Disclaimer: View described below are my own and do not reflect those of my employer!

Granted it’s been not a long time since I’ve been working at my new job; but the macro below is pretty apt! Ever since graduating, I’ve worked more than a few jobs. I started off as a technical editor and moved on to becoming an app engineer! What was different with a FAANG? Let me list it out.

faang 1
Ain’t that the truth!

Pace

There’s a lot to do and you’ve got to do it fast! There are a couple of important reasons why:

First, as a mobile engineer, you’ve got to make sure your code is checked-in before the weekly release branch cut. If you don’t make it, you have to wait until the next week. And a week is a plenty of time to wait.

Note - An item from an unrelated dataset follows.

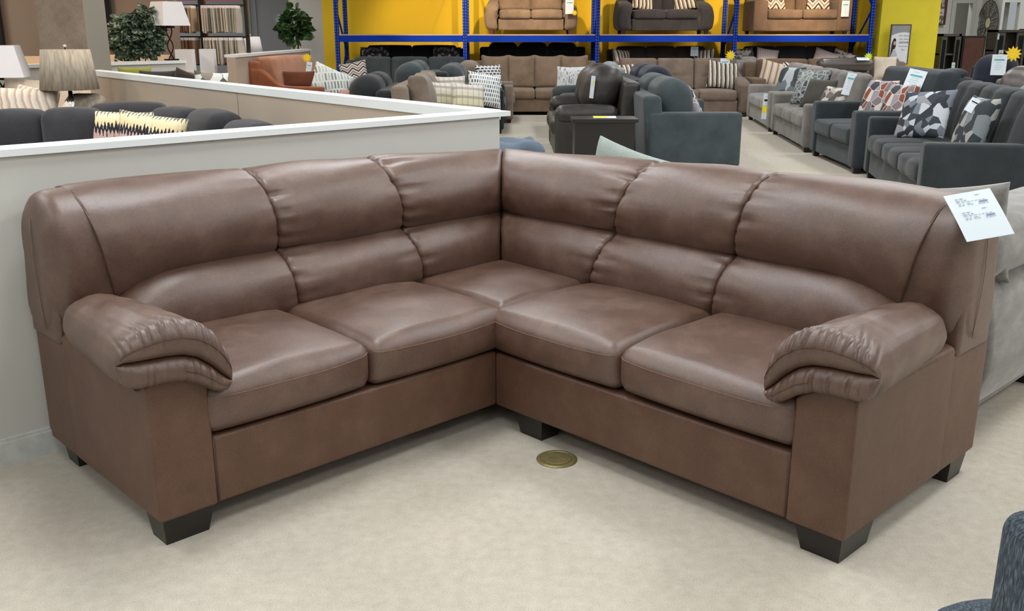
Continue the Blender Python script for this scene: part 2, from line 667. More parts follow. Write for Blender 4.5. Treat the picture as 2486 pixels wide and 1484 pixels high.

Second, since we dog-food and do small A/B tests for each new feature we ship; it’s plain likely that your awesome new feature might increase the engagement metrics but regress the startup time. While you debug why that happens, a week goes by → you figure out what’s wrong → you ship your fixes → your fixes are dog-fooding → if all’s well, we go for a public test again. You go through this cycle again and again unless your code is absolutely bug-free™ and doesn’t impact any company critical metrics negatively.

This is in start contrast to your two-week sprint! There’s no grooming or assigning points to tickets 🎫. There’s no QA you can fall back on to verify your new awesome feature is working as expected. At the end of the half, your performance is based on the features you’ve shipped and since it takes a decent amount of iteration to launch something; you better be quick.

The A/B Testing Culture

There was a slight learning curve involved with this. I had no background in experimentation, creating control/test groups, logging exposures, gate keeping with kill-switches etc.

Our team has a weekly experiment review where we go through ongoing experiments that engineers are running and make a ship/no-ship decision. It’s a little bit more involved than what I described, but you get the gist. My first few weeks in Experiment Review was just me taking notes as others used different acronyms every few seconds. I felt lost! I misconfigured experiment setups and I always felt I can do better during my experiment presentations. In hindsight, this was expected. As time has passed, it’s become more easier. And what’s helped is peer feedback on my experiment setups, presentations and helping me understand just how everything works.

To be honest, I’ve come to believe experimentation slows us down. We A/B test features even as small as introducing haptic feedback on tapping a button. Granted, we tend to be more confident since testing verifies our initial hypothesis for launching a new feature. But keeping two pieces of code and iterating for months for a feature that just adds something minimal just contradicts the Move Quick culture that has made the company grow so fast. I’ve come to admire how the fruit company operates even more now.

Just yesterday, one of our Data Scientists mentioned to me that we — product engineers — use A/B testing as a fallback testing mechanism to find bugs instead of actually trying to find a good variant of our code to ship. As I think about it, that’s actually true!

Coding and Autonomy

One of the best things I’ve loved about working here is that I can go in tomorrow and fix a bug in our Source Control system or our AR/VR frameworks pretty darn easily. I can dive deep into how the News Feed works or see how caching is implemented for Instagram Stories on Android without the need to ask any permissions or switch teams. This is one of the best selling points for me as an engineer and a tinkerer.

You’ll also get some great feedback in code reviews! Let me sum up my learnings:

  • Binary size regressions due to Obj-C metadata bloat.
  • Power of Protocols (especially useful in the A/B testing world where you have pieces of code that achieve the same thing).
  • MACROS to enforce nullability and avoid subclassing!
  • Composition > Inheritance.
  • Defensive programming.
  • Use firstObject instead of accessing by bounds and more.

This would be a good time to stop. I feel there are a lot of other things that I can’t remember right now or can’t mention unless I want to violate my employee confidentiality. But yeah, things’ are’a changing!